Abstract: Radio-loud quasars (RLQs) are more X-ray luminous than predicted by the
Lx-Luv relation for radio-quiet quasars (RQQs). The excess X-ray
emission depends on the radio-loudness parameter (R) and radio spectral
slope (alpha_r). We construct a uniform sample of 729 optically selected
RLQs with high fractions of X-ray detections and alpha_r measurements.
We find that steep-spectrum radio quasars (SSRQs) follow a
quantitatively similar Lx-Luv relation as that for RQQs, suggesting a
common coronal origin for the X-ray emission of both SSRQs and RQQs.
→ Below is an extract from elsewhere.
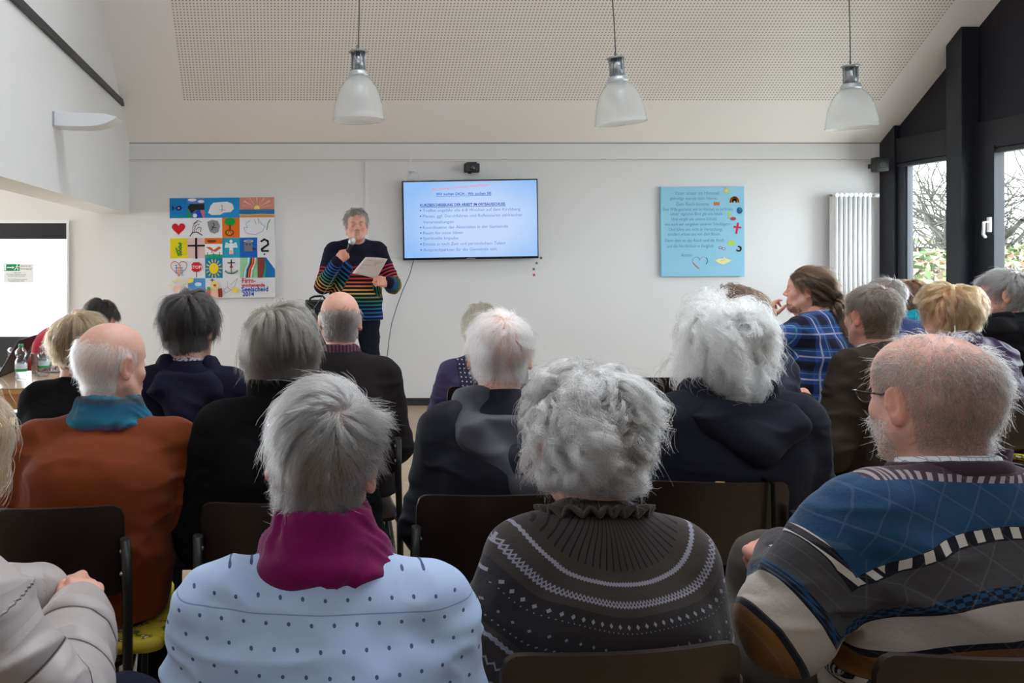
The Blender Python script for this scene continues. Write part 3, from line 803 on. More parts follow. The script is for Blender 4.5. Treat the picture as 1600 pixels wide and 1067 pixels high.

However, the corresponding intercept of SSRQs is larger than that for
RQQs and increases with R, suggesting a connection between the radio
jets and the configuration of the accretion flow. Flat-spectrum radio
quasars (FSRQs) are generally more X-ray luminous than SSRQs at given
Luv and R, likely involving more physical processes. The emergent
picture is different from that commonly assumed where the excess X-ray
emission of RLQs is attributed to the jets. We thus perform model
selection to compare critically these different interpretations, which
prefers the coronal scenario with a corona-jet connection. A distinct
jet component is likely important for only a small portion of FSRQs. We
suggest that RLQs and RQQs are in different accretion states, similar to
those of microquasars when their ballistic jets are either active or
quenched. The corona-jet, disk-corona, and disk-jet connections of RLQs
are likely driven by independent physical processes. Furthermore, the
corona-jet connection implies that small-scale processes in the vicinity
of SMBHs, probably associated with the magnetic flux/topology instead of
black-hole spin, are controlling the radio-loudness of quasars.